How often is the experience for new-comers a bewildering embarrassment? Who ascertains discreetly how much help they need to feel comfortable as new-comers in this community? So that visitors are gently steered through anything baffling to find what they are really after, while regulars are not made to feel like first-time visitors every time.

Finally, think of church communities or organizations that are wonderfully, well-organised machines, with great internal communications, and wonderful programs, teaching, and experiences for those "in the fold". But there is no connection to those "outside the fold" either promotion or service.

In the above three paragraphs the word "website" can easily be find-and-replaced to read "website". There are lessons here for webmasters as well as church pastors. Three legs on which the stool will stand: (1) high-quality, significant content; (2) attractively, meaningfully presented; (3) promotion to encourage visiting. True for pastors and webmasters.

Each of the three elements mentioned needs to be present for a successful website.
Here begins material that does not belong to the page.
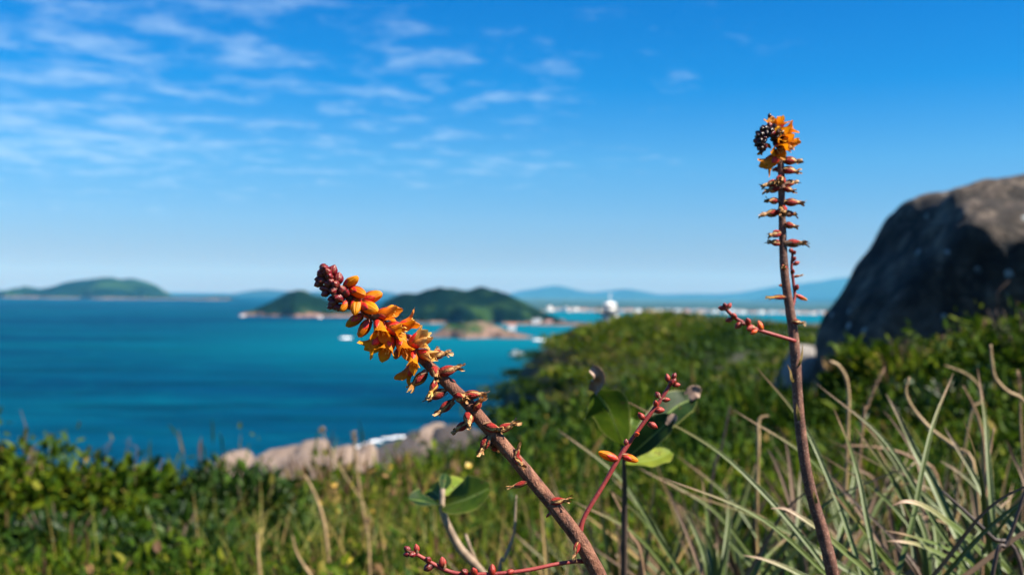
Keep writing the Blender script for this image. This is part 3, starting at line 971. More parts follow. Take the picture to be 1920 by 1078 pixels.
# ------------------------------------------------------------------ two people on the shore rocks
def person(px, py, d, shirt, lean, label):
    foot = at(px, py, d)
    J = {'pel': (0, 0, .92), 'ch': (0, 0, 1.28), 'nk': (0, 0, 1.47), 'hd': (0, .01, 1.58), 'tp': (0, .01, 1.70),
         'ls': (-.19, 0, 1.40), 'le': (-.27, .02, 1.13), 'lw': (-.28, .10, .90), 'rs': (.19, 0, 1.40), 're': (.28, .0, 1.14), 'rw': (.24, .16, .98),
         'lh': (-.10, 0, .88), 'lk': (-.12, .03, .48), 'la': (-.13, 0, .08), 'lt': (-.14, .16, .03), 'rh': (.10, 0, .88), 'rk': (.13, .04, .48), 'ra': (.16, 0, .08), 'rt': (.18, .16, .03)}
    Rr = dict(pel=.15, ch=.16, nk=.06, hd=.10, tp=.07, ls=.07, le=.045, lw=.035, rs=.07, re=.045, rw=.035, lh=.095, lk=.06, la=.04, lt=.03, rh=.095, rk=.06, ra=.04, rt=.03)
    ed = [('pel', 'ch'), ('ch', 'nk'), ('nk', 'hd'), ('hd', 'tp'), ('ch', 'ls'), ('ls', 'le'), ('le', 'lw'), ('ch', 'rs'), ('rs', 're'), ('re', 'rw'), ('pel', 'lh'), ('lh', 'lk'), ('lk', 'la'), ('la', 'lt'),
          ('pel', 'rh'), ('rh', 'rk'), ('rk', 'ra'), ('ra', 'rt')]
    keys = list(J)
    me = bpy.data.meshes.new("person")
    me.from_pydata([J[k] for k in keys], [(keys.index(a), keys.index(b)) for a, b in ed], [])
    o = link("person", me)
    sk = o.modifiers.new("skin", 'SKIN')
    for k, sv in zip(keys, me.skin_vertices[0].data):
        sv.radius = (Rr[k], Rr[k])
        sv.use_root = (k == 'pel')
    sd = o.modifiers.new("sub", 'SUBSURF'); sd.levels = sd.render_levels = 2
    m, nd, lk, bs, out = new_mat("person_clothes")
    co = nd.new('ShaderNodeTexCoord').outputs['Object']
    sp = nd.new('ShaderNodeSeparateXYZ'); lk.new(co, sp.inputs[0])
    mr = nd.new('ShaderNodeMath'); mr.operation = 'DIVIDE'; mr.inputs[1].default_value = 1.8
    lk.new(sp.outputs['Z'], mr.inputs[0])
    r = ramp(nd, [(0, (.35, .2, .14)), (.27, (.03, .04, .07)), (.5, shirt), (.80, (.45, .25, .17)), (.90, (.03, .02, .015))], 'CONSTANT')
    lk.new(mr.outputs[0], r.inputs[0]); lk.new(r.outputs[0], bs.inputs['Base Color'])
    bs.inputs['Roughness'].default_value = .8
    me.materials.append(m)
    o.location = foot
    o.rotation_euler = (0, 0, lean)
    tag(o, label, "person")
    return o


person(577, 846, 163.0, (.55, .03, .03), 2.6, "person in a red top standing on the shore rocks")
person(595, 852, 161.0, (.50, .16, .12), 2.2, "person in a faded red top farther down the shore rocks")


# ------------------------------------------------------------------ foliage
LEAF_STOPS = [(0.0, (0.006, 0.020, 0.004)), (0.30, (0.020, 0.050, 0.005)), (0.58, (0.045, 0.085, 0.004)), (0.78, (0.11, 0.14, 0.006)), (0.88, (0.20, 0.17, 0.03)), (0.95, (0.22, 0.13, 0.055)), (1.0, (0.11, 0.06, 0.035))]
SCRUB = mat_tint_leaf("scrub_leaf", LEAF_STOPS, 0.55, 0.30, 0.08)
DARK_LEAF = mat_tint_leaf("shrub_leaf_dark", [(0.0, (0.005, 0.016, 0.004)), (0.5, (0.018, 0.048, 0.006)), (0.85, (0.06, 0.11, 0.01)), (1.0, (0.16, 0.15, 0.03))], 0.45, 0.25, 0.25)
GRASS = mat_tint_leaf("grass_blade", [(0.0, (0.015, 0.04, 0.004)), (0.4, (0.05, 0.095, 0.006)), (0.65, (0.14, 0.155, 0.02)), (0.82, (0.30, 0.24, 0.06)), (1.0, (0.38, 0.26, 0.10))], 0.5, 0.30, 0.2)


def norm(a):
    return a / np.maximum(np.linalg.norm(a, axis=1, keepdims=True), 1e-9)


def leaf_cloud(name, pos, axis, nrm, length, width, tint, mat, fine=True):
    """many pointed, folded leaves in one mesh"""
    n = len(pos)
    axis = norm(axis)
    side = norm(np.cross(axis, nrm))
    up = np.cross(side, axis)
    L, W = length[:, None], width[:, None]
    if fine:
        pts = [pos, pos + axis * L * .33 - side * W * .5 + up * W * .18, pos + axis * L * .70 - side * W * .36 + up * W * .10, pos + axis * L - up * L * .10,
               pos + axis * L * .70 + side * W * .36 + up * W * .10, pos + axis * L * .33 + side * W * .5 + up * W * .18]
        fpat = [(0, 3, 2, 1), (0, 5, 4, 3)]
    else:
        pts = [pos, pos + axis * L * .5 - side * W * .5 + up * W * .15, pos + axis * L - up * L * .08, pos + axis * L * .5 + side * W * .5 + up * W * .15]
        fpat = [(0, 2, 1), (0, 3, 2)]
    k = len(pts)
    V = np.stack(pts, 1).reshape(-1, 3)
    base = (np.arange(n) * k)[:, None, None]
    Fc = (np.array(fpat)[None] + base).reshape(-1, len(fpat[0]))
    me = bpy.data.meshes.new(name)
    me.vertices.add(len(V)); me.vertices.foreach_set('co', V.astype(np.float32).ravel())
    nl = Fc.size
    me.loops.add(nl); me.loops.foreach_set('vertex_index', Fc.astype(np.int32).ravel())
    me.polygons.add(len(Fc))
    me.polygons.foreach_set('loop_start', np.arange(0, nl, Fc.shape[1], dtype=np.int32))
    me.update(calc_edges=True)
    a = me.attributes.new('tint', 'FLOAT', 'POINT')
    a.data.foreach_set('value', np.repeat(tint, k).astype(np.float32))
    me.materials.append(mat)
    me.validate()
    return me


def dome_leaves(cx, cy, cz, rx, h, n, leaf, rng, tint0, tspread=0.16, inner=0.45, tufts=False):
    """leaves over a bush: (pos, axis, normal, length, width, tint)"""
    d = norm(rng.normal(size=(n, 3)) + np.array([0, -0.15, 0.35]))
    d[:, 2] = np.abs(d[:, 2]) * 1.0 - 0.12
    lump = 1 + 0.42 * np.sin(d[:, 0] * 5.1 + cx * 9) * np.sin(d[:, 1] * 4.3 + cy * 7) + 0.2 * np.sin(d[:, 2] * 6 + cx * 13)
    rad = (inner + (1 - inner) * rng.random(n) ** 0.5) * lump
    pos = np.stack([cx + d[:, 0] * rad * rx, cy + d[:, 1] * rad * rx, cz + np.maximum(d[:, 2], -.1) * rad * h], 1)
    ax = d * 0.8 + rng.normal(size=(n, 3)) * 0.65 + np.array([0, 0, 0.35])
    nm = d * 0.4 + rng.normal(size=(n, 3)) * 0.55 + np.array([0, 0, 0.7])
    L = leaf * rng.uniform(.6, 1.35, n)
    wr = rng.uniform(.22, .62)
    L = L * rng.uniform(.6, 1.35)
    if tufts and rng.random() < .22:          # a tuft of narrow blades instead of leaves
        wr = .075
        L = L * 2.3
        ax = d * .45 + rng.normal(size=(n, 3)) * .22 + np.array([0, 0, 1.0])
        pos[:, 2] -= h * .25
        tint0 = tint0 + .18
    return pos, ax, nm, L, L * wr * rng.uniform(.8, 1.2, n), np.clip(tint0 + rng.uniform(-.12, .12) + rng.normal(size=n) * tspread + 0.10 * (rad - .8), 0, 1)


def gather(lst):
    return [np.concatenate([a[k] for a in lst]) for k in range(6)]


# clearings where the rosettes, the boulder and the named plants stand
def blocked(x, y):
    px = 960 + x / y * F
    if 8.6 < y < 13.5 and px > 1480:
        return True
    return False


rv = random.Random(21)
near, mid_, far = [], [], []
y = 1.75
while y < 118:
    r = min(max(0.060 * y, 0.15), 1.8)
    xw0, xw1 = -0.78 * y - .6, 0.85 * y + .6
    x = xw0 + rv.random() * r
    while x < xw1:
        cx, cy = x + rv.uniform(-.4, .4) * r, y + rv.uniform(-.4, .4) * r
        x += r * 1.05
        if blocked(cx, cy):
            continue
        gz = float(ground(cx, cy)[0])
        if gz < 4.0:
            continue
        px = 960 + cx / cy * F
        pnoise = noise.noise(Vector((cx / (1.2 + .12 * cy), cy / (1.2 + .12 * cy), 2.0)))
        pn2 = noise.noise(Vector((cx / (.5 + .05 * cy), cy / (.5 + .05 * cy), 9.0)))
        h = r * max(.18, 0.85 + 0.9 * pnoise + 0.8 * pn2)
        if 3.0 < cy < 8.7 and 1480 < px < 1660:
            h *= .45
        if 3.4 < cy < 6.5 and px < 560:
            h *= 1.45
        if cy < 12 and px > 480 and px < 1000:
            h *= 0.75                                  # grassy strip in the middle
        if cy < 3.2 and px > 950:
            h *= 0.6
        if cy > 25:
            h *= 0.10 + 0.34 * max(0, pn2 + .15)
        tint0 = 0.42 + 0.22 * pnoise + 0.16 * pn2
        if cy < 12 and px < 620:
            tint0 -= 0.01
        if cy < 12 and 560 < px < 1000:
            tint0 += 0.12
        if cy > 30:
            tint0 += 0.20 + .22 * pn2
        if 6.5 < cy < 30 and px > 880:
            tint0 -= .13  # shade of the hollow put into the leaf tint
        if cy > 30 and px < 1040:
            tint0 -= .18  # leaf tint lowered to paint the shadowed flank of the headland
        tint0 = min(tint0, .66) if cy > 30 else tint0
        n = 150 if cy < 7 else (140 if cy < 30 else 170)
        leaf = min(max(0.0115 * cy, 0.028), 0.30) if cy < 30 else min(.0058 * cy, .42)
        item = dome_leaves(cx, cy, gz - .1 * h, r * 1.0, max(h, .05), n, leaf, RNG, tint0, .27 if (cy < 12 and 520 < px < 1150) else (.13 if cy > 30 else .17), .45, cy < 30)
        (near if cy < 7 else mid_ if cy < 30 else far).append(item)
    y += r * 0.92
for nm, lst, fine, lab in (("scrub_foliage", near, True, "dense low green scrub covering the near slope"), ("scrub_foliage", mid_, False, "green scrub filling the hollow below the headland, shade put into its leaf colour"),
                           ("headland_foliage", far, False, "sunlit olive green scrub covering the rounded headland")):
    g = gather(lst)
    tag(link(nm, leaf_cloud(nm, *g, SCRUB, fine)), lab, kind='stuff')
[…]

High quality material on a site that cannot easily be navigated or poorly presented is not going to be satisfactory. A beautifully presented and well-organised site with excellent material - but no one knows about it and no new visitors ever come - is not what most webmasters are hoping for. Links leading to a site with uninteresting and well-out-of-date material, or poor end-user experience, only leads to frustration - and certainly no re-visiting.